### Written task
Extract, without alteration, each line from the start of the listing to the line bearing "the windows', 'floor')".
** Begin **
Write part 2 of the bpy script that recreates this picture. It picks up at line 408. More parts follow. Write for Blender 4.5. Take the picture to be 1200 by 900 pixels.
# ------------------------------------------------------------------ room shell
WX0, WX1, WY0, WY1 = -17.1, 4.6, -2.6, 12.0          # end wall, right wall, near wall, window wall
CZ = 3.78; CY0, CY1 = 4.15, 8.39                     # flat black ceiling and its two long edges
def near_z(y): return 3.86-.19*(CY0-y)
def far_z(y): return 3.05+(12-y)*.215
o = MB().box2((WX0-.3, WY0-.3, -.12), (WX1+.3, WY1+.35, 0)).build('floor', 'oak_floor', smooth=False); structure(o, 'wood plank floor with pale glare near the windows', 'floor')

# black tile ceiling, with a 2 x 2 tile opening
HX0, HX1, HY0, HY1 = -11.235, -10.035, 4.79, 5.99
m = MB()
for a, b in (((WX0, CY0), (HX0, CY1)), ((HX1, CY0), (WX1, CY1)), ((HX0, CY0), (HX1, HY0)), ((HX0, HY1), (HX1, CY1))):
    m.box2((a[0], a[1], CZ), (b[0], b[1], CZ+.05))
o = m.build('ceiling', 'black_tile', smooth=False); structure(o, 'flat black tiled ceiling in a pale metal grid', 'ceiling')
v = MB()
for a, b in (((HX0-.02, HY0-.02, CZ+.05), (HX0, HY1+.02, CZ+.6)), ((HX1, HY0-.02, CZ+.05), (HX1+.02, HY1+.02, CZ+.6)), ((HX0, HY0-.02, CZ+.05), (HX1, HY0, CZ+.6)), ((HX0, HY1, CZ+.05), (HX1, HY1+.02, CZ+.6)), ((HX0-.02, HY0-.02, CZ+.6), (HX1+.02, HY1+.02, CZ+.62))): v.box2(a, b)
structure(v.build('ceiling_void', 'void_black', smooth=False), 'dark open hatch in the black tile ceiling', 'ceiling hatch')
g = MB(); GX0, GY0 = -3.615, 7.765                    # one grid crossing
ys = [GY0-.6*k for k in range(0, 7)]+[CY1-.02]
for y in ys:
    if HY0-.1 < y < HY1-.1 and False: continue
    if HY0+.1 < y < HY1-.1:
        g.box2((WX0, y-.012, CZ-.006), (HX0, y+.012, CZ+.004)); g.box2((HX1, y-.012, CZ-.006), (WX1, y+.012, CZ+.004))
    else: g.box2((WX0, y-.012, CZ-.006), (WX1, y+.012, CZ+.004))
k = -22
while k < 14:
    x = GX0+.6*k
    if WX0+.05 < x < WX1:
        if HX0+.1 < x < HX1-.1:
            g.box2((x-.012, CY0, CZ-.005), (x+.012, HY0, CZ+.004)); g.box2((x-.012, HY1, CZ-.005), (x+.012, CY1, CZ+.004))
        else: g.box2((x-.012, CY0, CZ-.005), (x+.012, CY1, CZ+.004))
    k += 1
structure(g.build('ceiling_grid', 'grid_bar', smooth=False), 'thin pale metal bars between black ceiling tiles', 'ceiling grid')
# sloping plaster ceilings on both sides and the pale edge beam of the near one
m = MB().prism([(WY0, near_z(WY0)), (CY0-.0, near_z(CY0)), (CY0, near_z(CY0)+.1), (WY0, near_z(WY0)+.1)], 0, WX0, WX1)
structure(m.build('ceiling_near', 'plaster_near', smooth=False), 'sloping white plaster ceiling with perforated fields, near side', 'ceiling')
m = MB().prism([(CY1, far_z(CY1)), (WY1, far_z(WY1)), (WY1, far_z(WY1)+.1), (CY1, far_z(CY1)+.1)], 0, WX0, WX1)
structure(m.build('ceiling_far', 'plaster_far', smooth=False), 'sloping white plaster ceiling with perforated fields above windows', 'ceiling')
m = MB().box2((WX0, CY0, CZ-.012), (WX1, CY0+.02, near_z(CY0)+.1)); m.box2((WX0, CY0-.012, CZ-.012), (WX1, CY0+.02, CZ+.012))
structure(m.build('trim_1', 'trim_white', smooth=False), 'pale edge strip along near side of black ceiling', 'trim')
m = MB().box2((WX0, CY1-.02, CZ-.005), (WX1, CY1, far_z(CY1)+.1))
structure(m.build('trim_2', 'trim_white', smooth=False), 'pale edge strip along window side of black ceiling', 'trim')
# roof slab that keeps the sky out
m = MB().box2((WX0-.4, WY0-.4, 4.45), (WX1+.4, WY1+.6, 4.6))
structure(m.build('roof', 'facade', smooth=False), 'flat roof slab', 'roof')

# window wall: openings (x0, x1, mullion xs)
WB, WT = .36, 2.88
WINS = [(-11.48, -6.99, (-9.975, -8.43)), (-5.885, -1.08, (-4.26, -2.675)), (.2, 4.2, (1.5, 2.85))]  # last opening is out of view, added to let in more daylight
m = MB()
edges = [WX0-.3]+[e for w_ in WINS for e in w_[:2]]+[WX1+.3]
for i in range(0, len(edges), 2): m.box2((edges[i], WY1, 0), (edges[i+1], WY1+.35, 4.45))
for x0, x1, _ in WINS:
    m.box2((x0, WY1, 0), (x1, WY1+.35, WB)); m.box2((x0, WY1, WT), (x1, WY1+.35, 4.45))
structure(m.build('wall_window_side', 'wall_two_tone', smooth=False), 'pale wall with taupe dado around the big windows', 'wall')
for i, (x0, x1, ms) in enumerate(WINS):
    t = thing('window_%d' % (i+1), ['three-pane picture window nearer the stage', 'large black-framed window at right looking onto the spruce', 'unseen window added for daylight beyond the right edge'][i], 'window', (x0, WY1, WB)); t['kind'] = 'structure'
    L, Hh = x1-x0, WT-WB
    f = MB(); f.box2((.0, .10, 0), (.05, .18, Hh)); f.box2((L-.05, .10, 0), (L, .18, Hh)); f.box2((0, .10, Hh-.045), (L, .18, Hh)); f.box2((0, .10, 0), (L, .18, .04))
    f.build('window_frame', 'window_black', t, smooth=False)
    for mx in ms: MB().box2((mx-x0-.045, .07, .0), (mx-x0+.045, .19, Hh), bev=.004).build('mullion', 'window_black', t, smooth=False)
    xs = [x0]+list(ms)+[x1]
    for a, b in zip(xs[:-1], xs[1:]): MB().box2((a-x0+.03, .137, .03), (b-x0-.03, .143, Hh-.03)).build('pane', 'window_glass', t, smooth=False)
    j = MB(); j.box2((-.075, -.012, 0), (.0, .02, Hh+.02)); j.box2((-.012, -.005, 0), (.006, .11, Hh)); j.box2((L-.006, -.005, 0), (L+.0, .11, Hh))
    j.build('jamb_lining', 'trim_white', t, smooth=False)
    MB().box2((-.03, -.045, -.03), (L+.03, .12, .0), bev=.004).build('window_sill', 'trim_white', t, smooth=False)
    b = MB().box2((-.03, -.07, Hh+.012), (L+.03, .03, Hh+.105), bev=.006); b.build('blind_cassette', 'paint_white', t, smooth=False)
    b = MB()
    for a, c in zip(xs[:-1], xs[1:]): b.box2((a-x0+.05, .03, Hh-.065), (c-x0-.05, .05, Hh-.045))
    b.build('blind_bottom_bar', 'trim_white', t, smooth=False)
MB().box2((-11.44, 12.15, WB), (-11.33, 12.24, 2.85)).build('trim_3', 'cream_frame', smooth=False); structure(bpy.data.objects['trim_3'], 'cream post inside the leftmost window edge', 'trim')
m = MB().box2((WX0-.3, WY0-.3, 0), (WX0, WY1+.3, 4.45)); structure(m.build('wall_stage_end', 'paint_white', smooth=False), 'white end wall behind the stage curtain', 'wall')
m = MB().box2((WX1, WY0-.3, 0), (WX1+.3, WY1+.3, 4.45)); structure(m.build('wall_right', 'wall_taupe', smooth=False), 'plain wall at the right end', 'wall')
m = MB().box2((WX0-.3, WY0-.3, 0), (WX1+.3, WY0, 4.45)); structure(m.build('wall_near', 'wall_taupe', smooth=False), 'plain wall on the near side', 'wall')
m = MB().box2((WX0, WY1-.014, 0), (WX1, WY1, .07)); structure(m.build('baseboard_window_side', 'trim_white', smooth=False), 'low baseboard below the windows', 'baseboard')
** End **
### Output of the task
Write part 2 of the bpy script that recreates this picture. It picks up at line 408. More parts follow. Write for Blender 4.5. Take the picture to be 1200 by 900 pixels.
# ------------------------------------------------------------------ room shell
WX0, WX1, WY0, WY1 = -17.1, 4.6, -2.6, 12.0          # end wall, right wall, near wall, window wall
CZ = 3.78; CY0, CY1 = 4.15, 8.39                     # flat black ceiling and its two long edges
def near_z(y): return 3.86-.19*(CY0-y)
def far_z(y): return 3.05+(12-y)*.215
o = MB().box2((WX0-.3, WY0-.3, -.12), (WX1+.3, WY1+.35, 0)).build('floor', 'oak_floor', smooth=False); structure(o, 'wood plank floor with pale glare near the windows', 'floor')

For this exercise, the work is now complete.